▶ [Exercise task]:
Output the entries word for word. Omit images.

▶ [Stored rows]:
►

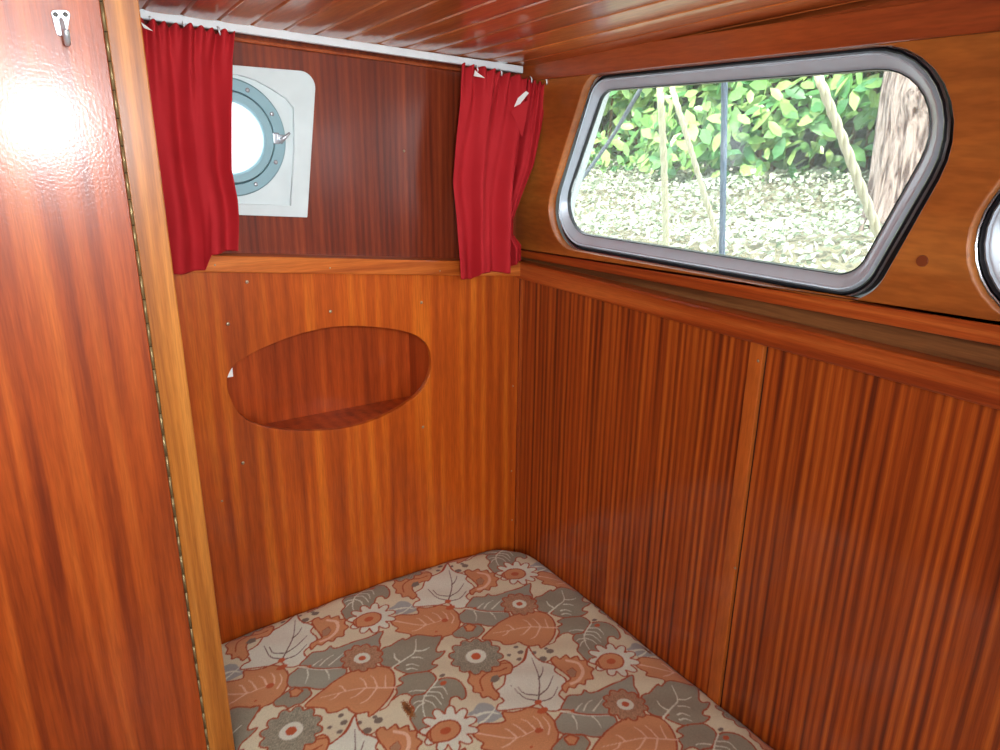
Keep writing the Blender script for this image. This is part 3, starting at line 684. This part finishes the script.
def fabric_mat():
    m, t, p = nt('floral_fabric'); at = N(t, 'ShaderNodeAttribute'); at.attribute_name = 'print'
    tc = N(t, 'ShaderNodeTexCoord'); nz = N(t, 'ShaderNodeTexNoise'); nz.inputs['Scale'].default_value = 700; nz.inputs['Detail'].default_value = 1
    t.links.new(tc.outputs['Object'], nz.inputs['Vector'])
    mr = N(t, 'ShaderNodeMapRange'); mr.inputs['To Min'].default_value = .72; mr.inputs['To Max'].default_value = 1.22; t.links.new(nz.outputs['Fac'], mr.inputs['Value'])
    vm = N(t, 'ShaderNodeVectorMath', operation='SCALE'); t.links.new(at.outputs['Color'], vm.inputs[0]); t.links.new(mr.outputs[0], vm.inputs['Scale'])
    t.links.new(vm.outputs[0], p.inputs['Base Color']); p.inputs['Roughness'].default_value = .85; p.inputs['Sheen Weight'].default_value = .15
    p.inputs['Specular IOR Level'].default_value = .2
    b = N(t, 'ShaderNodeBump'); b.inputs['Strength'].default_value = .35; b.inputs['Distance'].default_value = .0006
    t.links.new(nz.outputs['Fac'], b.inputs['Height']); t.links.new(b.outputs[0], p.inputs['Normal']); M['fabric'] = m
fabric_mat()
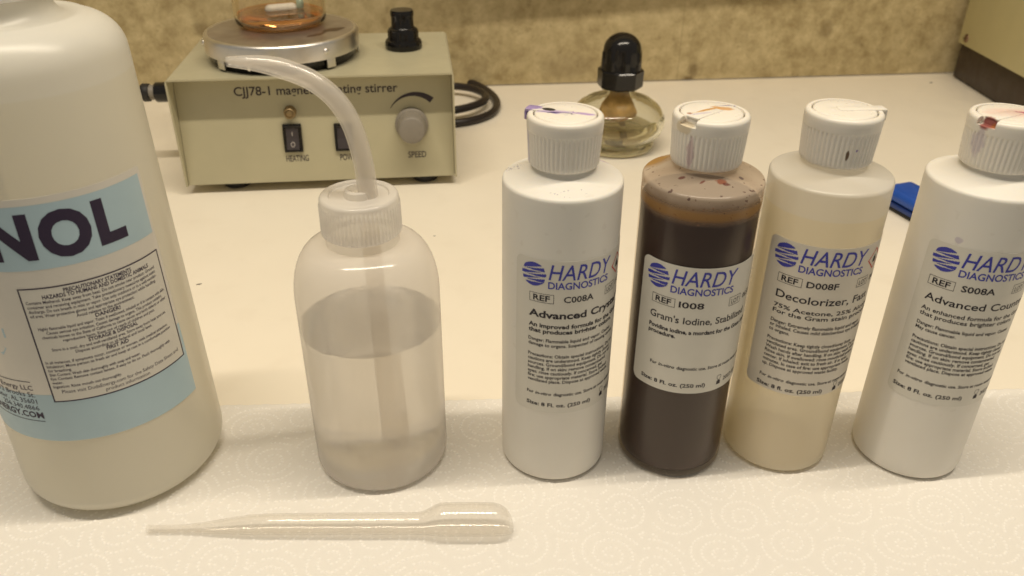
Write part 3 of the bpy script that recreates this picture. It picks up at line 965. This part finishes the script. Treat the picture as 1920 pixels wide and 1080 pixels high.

◄

▶ [Solved problem]:
Keep writing the Blender script for this image. This is part 3, starting at line 684. This part finishes the script.
def fabric_mat():
    m, t, p = nt('floral_fabric'); at = N(t, 'ShaderNodeAttribute'); at.attribute_name = 'print'
    tc = N(t, 'ShaderNodeTexCoord'); nz = N(t, 'ShaderNodeTexNoise'); nz.inputs['Scale'].default_value = 700; nz.inputs['Detail'].default_value = 1
    t.links.new(tc.outputs['Object'], nz.inputs['Vector'])
    mr = N(t, 'ShaderNodeMapRange'); mr.inputs['To Min'].default_value = .72; mr.inputs['To Max'].default_value = 1.22; t.links.new(nz.outputs['Fac'], mr.inputs['Value'])
    vm = N(t, 'ShaderNodeVectorMath', operation='SCALE'); t.links.new(at.outputs['Color'], vm.inputs[0]); t.links.new(mr.outputs[0], vm.inputs['Scale'])
    t.links.new(vm.outputs[0], p.inputs['Base Color']); p.inputs['Roughness'].default_value = .85; p.inputs['Sheen Weight'].default_value = .15
    p.inputs['Specular IOR Level'].default_value = .2
    b = N(t, 'ShaderNodeBump'); b.inputs['Strength'].default_value = .35; b.inputs['Distance'].default_value = .0006
    t.links.new(nz.outputs['Fac'], b.inputs['Height']); t.links.new(b.outputs[0], p.inputs['Normal']); M['fabric'] = m
fabric_mat()
Write part 3 of the bpy script that recreates this picture. It picks up at line 965. This part finishes the script. Treat the picture as 1920 pixels wide and 1080 pixels high.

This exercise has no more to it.